What is being asked: Extract every entry word for word. Skip the pictures.

Records shown:
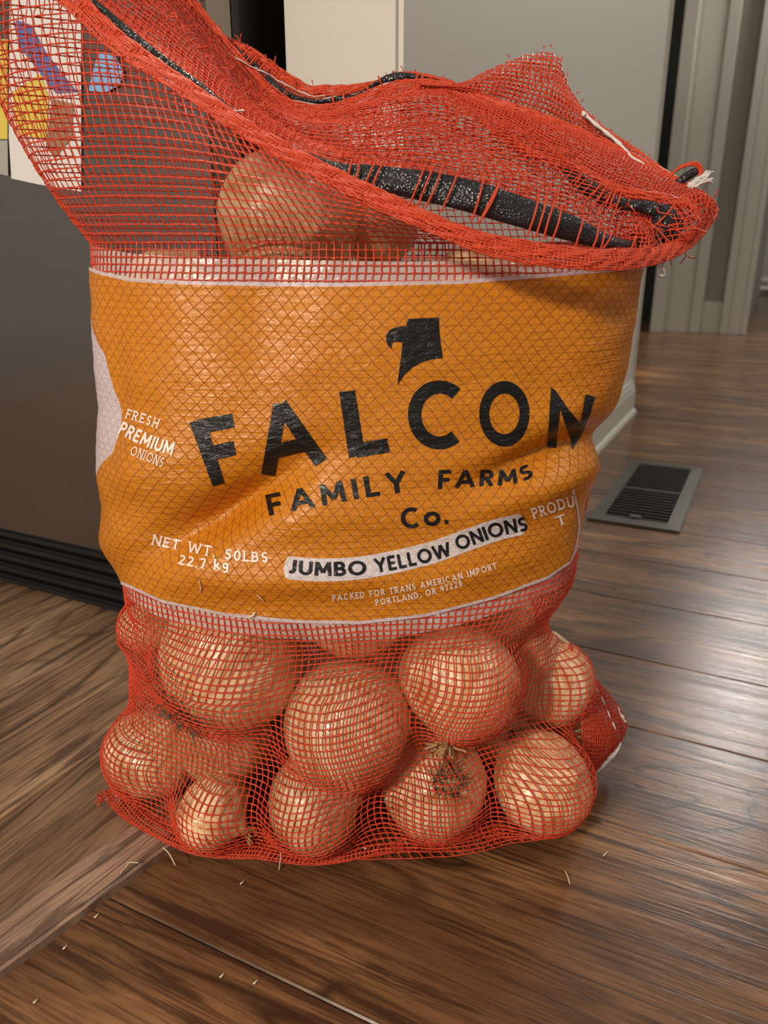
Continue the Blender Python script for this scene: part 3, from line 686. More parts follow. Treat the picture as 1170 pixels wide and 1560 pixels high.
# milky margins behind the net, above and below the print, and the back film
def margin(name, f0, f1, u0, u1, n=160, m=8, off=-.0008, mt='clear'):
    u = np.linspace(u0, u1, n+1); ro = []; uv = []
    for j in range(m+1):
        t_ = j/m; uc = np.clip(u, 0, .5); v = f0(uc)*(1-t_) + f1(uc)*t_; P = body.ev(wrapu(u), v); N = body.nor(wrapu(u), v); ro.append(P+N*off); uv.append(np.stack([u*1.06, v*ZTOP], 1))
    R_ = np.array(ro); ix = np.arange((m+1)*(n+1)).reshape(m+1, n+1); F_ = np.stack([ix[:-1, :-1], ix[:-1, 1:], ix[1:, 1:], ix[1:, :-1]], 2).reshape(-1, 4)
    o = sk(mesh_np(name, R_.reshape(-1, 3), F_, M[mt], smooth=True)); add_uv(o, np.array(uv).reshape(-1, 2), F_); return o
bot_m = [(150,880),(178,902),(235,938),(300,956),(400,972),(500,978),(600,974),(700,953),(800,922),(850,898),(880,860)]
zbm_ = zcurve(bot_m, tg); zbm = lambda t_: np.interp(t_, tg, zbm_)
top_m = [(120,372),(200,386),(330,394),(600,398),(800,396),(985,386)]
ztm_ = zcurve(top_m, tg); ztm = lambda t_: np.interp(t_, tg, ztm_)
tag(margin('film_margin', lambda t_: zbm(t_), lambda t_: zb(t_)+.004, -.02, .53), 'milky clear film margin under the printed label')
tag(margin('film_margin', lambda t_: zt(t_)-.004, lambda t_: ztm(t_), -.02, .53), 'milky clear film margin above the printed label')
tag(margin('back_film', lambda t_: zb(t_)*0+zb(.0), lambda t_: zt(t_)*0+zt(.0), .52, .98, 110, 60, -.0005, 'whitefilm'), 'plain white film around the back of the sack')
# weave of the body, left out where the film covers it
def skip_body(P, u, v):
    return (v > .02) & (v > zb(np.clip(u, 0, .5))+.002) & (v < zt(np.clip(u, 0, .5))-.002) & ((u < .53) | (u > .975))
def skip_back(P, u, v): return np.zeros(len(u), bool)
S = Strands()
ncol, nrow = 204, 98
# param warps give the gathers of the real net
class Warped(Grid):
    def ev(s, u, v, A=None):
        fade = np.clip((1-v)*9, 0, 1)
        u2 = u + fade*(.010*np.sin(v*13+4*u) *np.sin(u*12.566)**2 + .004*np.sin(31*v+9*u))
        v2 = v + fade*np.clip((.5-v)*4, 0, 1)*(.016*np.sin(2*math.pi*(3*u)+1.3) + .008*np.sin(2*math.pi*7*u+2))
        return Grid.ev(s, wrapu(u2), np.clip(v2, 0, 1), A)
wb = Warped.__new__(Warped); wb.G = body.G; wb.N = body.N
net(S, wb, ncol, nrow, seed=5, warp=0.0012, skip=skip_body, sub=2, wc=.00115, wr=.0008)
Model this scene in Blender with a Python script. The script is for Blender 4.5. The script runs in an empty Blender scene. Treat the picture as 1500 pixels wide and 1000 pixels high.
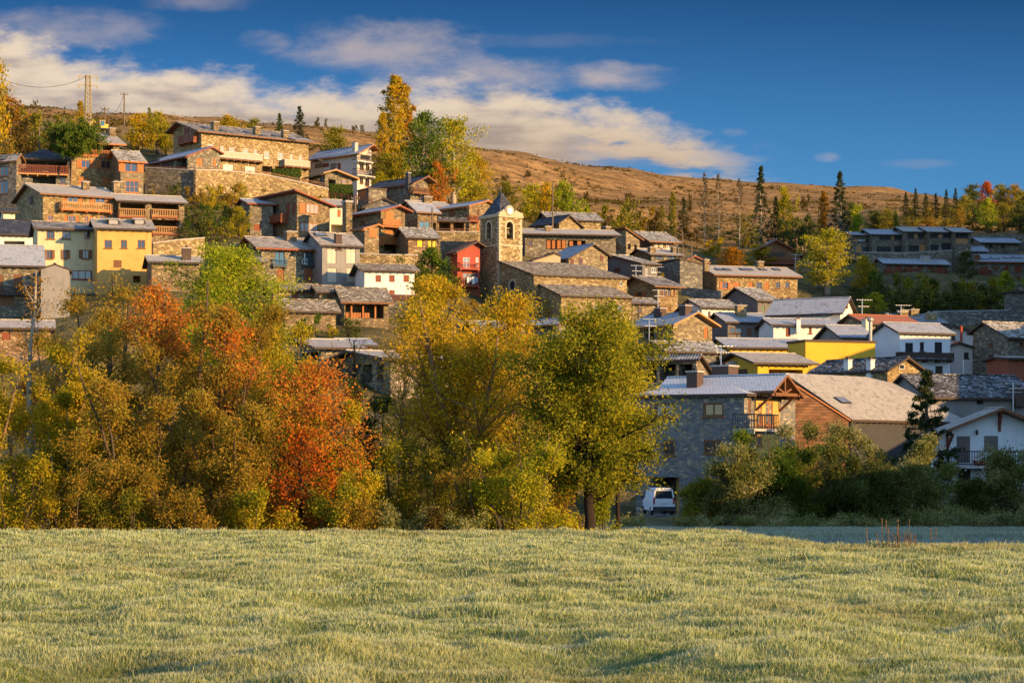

Full answer:
Continue the Blender Python script for this scene: part 3, from line 686. More parts follow. Treat the picture as 1170 pixels wide and 1560 pixels high.
# milky margins behind the net, above and below the print, and the back film
def margin(name, f0, f1, u0, u1, n=160, m=8, off=-.0008, mt='clear'):
    u = np.linspace(u0, u1, n+1); ro = []; uv = []
    for j in range(m+1):
        t_ = j/m; uc = np.clip(u, 0, .5); v = f0(uc)*(1-t_) + f1(uc)*t_; P = body.ev(wrapu(u), v); N = body.nor(wrapu(u), v); ro.append(P+N*off); uv.append(np.stack([u*1.06, v*ZTOP], 1))
    R_ = np.array(ro); ix = np.arange((m+1)*(n+1)).reshape(m+1, n+1); F_ = np.stack([ix[:-1, :-1], ix[:-1, 1:], ix[1:, 1:], ix[1:, :-1]], 2).reshape(-1, 4)
    o = sk(mesh_np(name, R_.reshape(-1, 3), F_, M[mt], smooth=True)); add_uv(o, np.array(uv).reshape(-1, 2), F_); return o
bot_m = [(150,880),(178,902),(235,938),(300,956),(400,972),(500,978),(600,974),(700,953),(800,922),(850,898),(880,860)]
zbm_ = zcurve(bot_m, tg); zbm = lambda t_: np.interp(t_, tg, zbm_)
top_m = [(120,372),(200,386),(330,394),(600,398),(800,396),(985,386)]
ztm_ = zcurve(top_m, tg); ztm = lambda t_: np.interp(t_, tg, ztm_)
tag(margin('film_margin', lambda t_: zbm(t_), lambda t_: zb(t_)+.004, -.02, .53), 'milky clear film margin under the printed label')
tag(margin('film_margin', lambda t_: zt(t_)-.004, lambda t_: ztm(t_), -.02, .53), 'milky clear film margin above the printed label')
tag(margin('back_film', lambda t_: zb(t_)*0+zb(.0), lambda t_: zt(t_)*0+zt(.0), .52, .98, 110, 60, -.0005, 'whitefilm'), 'plain white film around the back of the sack')
# weave of the body, left out where the film covers it
def skip_body(P, u, v):
    return (v > .02) & (v > zb(np.clip(u, 0, .5))+.002) & (v < zt(np.clip(u, 0, .5))-.002) & ((u < .53) | (u > .975))
def skip_back(P, u, v): return np.zeros(len(u), bool)
S = Strands()
ncol, nrow = 204, 98
# param warps give the gathers of the real net
class Warped(Grid):
    def ev(s, u, v, A=None):
        fade = np.clip((1-v)*9, 0, 1)
        u2 = u + fade*(.010*np.sin(v*13+4*u) *np.sin(u*12.566)**2 + .004*np.sin(31*v+9*u))
        v2 = v + fade*np.clip((.5-v)*4, 0, 1)*(.016*np.sin(2*math.pi*(3*u)+1.3) + .008*np.sin(2*math.pi*7*u+2))
        return Grid.ev(s, wrapu(u2), np.clip(v2, 0, 1), A)
wb = Warped.__new__(Warped); wb.G = body.G; wb.N = body.N
net(S, wb, ncol, nrow, seed=5, warp=0.0012, skip=skip_body, sub=2, wc=.00115, wr=.0008)
Model this scene in Blender with a Python script. The script is for Blender 4.5. The script runs in an empty Blender scene. Treat the picture as 1500 pixels wide and 1000 pixels high.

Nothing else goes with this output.